Given exercise: Collect all lines from the records below that include the word "this".

Saved entries
____

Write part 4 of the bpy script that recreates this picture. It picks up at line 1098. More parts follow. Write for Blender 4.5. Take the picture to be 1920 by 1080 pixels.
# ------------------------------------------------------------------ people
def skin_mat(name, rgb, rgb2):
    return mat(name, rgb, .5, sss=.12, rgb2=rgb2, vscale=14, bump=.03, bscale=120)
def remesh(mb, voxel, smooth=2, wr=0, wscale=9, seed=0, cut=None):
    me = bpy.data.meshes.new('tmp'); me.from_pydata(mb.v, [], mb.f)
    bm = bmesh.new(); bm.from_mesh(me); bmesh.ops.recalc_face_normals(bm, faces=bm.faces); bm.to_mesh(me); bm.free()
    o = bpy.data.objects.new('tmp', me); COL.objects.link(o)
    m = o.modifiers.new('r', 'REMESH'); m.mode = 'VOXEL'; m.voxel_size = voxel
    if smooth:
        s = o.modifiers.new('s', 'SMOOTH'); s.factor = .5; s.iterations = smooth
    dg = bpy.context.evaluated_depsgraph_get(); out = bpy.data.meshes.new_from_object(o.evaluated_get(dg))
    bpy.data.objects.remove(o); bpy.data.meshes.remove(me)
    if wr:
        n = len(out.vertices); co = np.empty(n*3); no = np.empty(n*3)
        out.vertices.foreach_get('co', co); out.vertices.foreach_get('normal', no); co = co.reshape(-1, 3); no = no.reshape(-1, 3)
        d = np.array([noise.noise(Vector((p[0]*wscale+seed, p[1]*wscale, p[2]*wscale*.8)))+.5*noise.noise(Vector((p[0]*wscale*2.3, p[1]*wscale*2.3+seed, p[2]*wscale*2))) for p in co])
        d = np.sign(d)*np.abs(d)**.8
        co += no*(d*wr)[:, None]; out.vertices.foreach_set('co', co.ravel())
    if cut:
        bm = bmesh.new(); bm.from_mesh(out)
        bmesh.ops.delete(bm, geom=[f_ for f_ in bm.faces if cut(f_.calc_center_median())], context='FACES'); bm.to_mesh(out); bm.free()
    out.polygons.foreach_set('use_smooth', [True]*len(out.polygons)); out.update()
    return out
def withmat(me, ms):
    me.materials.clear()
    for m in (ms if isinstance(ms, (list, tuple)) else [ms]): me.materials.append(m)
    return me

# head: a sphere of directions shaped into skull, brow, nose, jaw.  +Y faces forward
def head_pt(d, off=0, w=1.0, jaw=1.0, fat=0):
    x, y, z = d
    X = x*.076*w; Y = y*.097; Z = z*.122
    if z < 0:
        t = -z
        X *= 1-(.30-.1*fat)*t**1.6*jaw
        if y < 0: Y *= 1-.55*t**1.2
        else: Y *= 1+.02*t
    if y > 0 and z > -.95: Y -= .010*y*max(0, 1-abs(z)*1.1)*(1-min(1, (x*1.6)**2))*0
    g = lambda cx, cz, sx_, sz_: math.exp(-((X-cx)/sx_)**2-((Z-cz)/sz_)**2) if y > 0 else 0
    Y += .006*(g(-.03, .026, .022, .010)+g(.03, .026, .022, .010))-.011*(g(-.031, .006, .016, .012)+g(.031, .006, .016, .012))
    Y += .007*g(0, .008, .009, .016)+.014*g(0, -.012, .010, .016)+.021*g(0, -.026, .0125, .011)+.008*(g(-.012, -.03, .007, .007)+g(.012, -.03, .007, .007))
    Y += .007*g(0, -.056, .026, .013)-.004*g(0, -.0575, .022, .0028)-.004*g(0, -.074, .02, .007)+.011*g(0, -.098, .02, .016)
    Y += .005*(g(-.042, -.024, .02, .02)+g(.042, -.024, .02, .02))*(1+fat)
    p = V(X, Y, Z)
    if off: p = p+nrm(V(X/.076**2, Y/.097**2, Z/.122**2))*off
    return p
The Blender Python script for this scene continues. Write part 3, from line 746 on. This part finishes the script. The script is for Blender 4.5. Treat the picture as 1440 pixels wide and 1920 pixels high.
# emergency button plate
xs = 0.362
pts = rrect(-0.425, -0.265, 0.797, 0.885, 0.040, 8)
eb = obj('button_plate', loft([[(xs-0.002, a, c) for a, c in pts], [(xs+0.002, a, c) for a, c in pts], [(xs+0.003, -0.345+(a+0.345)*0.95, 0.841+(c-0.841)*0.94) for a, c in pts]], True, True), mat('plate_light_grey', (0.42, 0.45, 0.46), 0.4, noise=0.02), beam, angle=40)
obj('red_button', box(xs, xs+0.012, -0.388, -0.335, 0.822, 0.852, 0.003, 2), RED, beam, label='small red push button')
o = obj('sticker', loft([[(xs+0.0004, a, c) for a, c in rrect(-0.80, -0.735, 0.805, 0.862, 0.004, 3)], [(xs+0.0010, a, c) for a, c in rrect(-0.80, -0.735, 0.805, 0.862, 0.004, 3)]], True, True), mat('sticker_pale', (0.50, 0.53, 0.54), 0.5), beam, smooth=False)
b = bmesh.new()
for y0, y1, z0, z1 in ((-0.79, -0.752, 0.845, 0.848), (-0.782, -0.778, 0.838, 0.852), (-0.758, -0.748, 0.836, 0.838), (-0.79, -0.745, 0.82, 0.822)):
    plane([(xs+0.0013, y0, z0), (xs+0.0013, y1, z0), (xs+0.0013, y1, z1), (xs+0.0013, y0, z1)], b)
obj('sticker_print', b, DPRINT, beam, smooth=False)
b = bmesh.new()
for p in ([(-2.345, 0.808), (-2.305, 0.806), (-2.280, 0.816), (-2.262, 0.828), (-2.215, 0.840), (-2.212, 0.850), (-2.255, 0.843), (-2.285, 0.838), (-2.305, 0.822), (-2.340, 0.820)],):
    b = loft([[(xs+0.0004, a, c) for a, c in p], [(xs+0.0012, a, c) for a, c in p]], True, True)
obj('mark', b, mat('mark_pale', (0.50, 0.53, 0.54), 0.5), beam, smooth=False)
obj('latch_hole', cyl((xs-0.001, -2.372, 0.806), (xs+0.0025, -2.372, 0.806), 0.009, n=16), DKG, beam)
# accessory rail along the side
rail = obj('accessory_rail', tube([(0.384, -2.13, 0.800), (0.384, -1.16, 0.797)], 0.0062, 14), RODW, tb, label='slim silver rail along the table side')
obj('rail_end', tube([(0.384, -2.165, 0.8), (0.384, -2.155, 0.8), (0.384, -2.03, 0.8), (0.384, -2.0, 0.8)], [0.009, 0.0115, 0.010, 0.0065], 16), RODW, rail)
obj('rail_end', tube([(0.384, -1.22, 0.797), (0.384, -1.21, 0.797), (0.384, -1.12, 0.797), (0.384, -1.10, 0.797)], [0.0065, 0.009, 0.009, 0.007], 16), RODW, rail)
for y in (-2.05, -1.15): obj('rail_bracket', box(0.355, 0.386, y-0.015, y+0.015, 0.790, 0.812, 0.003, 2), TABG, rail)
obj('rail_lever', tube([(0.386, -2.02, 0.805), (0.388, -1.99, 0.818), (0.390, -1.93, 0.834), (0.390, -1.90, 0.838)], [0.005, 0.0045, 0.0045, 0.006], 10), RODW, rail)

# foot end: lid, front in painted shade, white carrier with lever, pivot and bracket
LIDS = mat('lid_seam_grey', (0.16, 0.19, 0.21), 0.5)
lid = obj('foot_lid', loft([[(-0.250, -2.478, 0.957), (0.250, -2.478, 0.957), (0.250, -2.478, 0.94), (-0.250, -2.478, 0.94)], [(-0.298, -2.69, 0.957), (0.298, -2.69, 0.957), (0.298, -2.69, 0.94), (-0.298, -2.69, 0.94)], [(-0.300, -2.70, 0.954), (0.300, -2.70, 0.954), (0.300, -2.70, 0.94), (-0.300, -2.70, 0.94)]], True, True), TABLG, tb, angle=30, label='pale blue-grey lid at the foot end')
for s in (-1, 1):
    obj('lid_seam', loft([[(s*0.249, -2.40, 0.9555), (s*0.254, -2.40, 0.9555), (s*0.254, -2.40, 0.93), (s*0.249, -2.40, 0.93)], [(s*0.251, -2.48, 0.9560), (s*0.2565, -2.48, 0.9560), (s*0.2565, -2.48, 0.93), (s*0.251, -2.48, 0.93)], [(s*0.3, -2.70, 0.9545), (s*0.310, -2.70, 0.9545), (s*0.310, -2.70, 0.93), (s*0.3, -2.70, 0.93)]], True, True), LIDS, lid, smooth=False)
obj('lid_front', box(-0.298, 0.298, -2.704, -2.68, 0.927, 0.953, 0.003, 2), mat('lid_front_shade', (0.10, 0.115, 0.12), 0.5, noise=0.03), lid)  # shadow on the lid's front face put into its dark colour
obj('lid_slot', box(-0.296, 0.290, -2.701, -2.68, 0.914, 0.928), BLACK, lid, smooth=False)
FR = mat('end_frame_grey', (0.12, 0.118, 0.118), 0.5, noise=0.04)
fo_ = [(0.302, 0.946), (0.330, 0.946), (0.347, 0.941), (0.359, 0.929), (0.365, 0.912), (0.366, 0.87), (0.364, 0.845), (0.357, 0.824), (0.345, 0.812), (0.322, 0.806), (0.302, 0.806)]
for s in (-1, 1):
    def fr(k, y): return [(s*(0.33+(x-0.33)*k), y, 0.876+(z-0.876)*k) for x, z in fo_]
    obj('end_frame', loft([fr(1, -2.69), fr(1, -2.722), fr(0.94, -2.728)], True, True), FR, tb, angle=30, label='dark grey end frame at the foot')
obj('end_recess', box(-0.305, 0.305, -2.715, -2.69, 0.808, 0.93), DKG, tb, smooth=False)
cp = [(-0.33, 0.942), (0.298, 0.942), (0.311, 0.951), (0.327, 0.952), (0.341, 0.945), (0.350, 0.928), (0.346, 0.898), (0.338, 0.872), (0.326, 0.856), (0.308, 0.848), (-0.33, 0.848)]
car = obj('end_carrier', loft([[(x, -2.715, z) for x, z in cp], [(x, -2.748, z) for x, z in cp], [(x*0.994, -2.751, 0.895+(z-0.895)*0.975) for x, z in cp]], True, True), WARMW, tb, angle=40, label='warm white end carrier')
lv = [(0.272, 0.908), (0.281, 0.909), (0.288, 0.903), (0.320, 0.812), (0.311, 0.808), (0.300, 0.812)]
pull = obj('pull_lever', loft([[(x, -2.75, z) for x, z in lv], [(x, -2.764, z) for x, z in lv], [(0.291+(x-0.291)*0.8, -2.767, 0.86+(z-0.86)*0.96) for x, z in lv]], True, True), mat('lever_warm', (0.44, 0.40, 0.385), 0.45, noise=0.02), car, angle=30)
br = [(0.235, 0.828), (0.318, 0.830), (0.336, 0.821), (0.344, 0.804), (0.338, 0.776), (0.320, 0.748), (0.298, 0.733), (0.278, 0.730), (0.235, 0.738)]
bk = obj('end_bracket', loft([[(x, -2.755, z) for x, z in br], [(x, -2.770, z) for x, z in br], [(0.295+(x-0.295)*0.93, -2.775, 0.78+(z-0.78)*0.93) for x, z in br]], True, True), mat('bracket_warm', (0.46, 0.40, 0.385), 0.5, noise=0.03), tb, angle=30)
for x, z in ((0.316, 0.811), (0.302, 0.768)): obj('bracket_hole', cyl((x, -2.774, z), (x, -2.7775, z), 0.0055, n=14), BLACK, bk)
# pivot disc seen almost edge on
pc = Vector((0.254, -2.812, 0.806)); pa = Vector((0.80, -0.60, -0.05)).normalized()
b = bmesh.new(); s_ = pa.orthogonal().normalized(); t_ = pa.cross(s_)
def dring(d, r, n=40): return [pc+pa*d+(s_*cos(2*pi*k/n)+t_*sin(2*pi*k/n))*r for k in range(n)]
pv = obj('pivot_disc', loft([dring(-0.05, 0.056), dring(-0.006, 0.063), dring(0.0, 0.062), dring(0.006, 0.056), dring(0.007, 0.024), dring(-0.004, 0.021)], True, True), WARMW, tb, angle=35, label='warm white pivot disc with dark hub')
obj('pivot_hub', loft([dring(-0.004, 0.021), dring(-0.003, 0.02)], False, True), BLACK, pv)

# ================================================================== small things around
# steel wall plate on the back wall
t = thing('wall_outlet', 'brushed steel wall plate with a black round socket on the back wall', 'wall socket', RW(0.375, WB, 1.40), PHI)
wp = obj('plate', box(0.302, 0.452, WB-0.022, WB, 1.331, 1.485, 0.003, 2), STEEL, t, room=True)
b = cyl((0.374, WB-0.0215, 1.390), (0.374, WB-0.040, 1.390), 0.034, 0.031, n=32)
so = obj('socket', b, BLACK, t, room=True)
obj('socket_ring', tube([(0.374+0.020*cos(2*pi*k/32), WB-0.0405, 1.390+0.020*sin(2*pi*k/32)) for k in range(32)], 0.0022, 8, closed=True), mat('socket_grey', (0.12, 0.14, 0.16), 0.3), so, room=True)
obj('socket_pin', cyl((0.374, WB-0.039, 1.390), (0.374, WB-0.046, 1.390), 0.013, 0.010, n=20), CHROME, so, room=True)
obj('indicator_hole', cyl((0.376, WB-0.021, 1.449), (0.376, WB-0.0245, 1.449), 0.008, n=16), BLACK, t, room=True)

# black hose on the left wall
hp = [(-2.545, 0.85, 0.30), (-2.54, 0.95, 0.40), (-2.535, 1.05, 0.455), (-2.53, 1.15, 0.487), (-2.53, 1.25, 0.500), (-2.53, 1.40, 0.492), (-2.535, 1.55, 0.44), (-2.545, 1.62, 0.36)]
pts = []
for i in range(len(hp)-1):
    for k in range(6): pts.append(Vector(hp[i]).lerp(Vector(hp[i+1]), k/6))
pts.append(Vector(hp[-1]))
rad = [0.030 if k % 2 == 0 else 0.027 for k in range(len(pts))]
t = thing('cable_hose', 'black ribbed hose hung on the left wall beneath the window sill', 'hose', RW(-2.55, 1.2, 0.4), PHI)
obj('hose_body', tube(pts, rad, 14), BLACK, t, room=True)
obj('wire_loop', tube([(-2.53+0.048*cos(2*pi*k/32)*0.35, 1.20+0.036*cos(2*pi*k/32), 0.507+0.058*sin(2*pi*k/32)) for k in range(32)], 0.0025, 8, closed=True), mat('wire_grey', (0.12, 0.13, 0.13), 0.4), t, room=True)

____

Completed task:
Write part 4 of the bpy script that recreates this picture. It picks up at line 1098. More parts follow. Write for Blender 4.5. Take the picture to be 1920 by 1080 pixels.
The Blender Python script for this scene continues. Write part 3, from line 746 on. This part finishes the script. The script is for Blender 4.5. Treat the picture as 1440 pixels wide and 1920 pixels high.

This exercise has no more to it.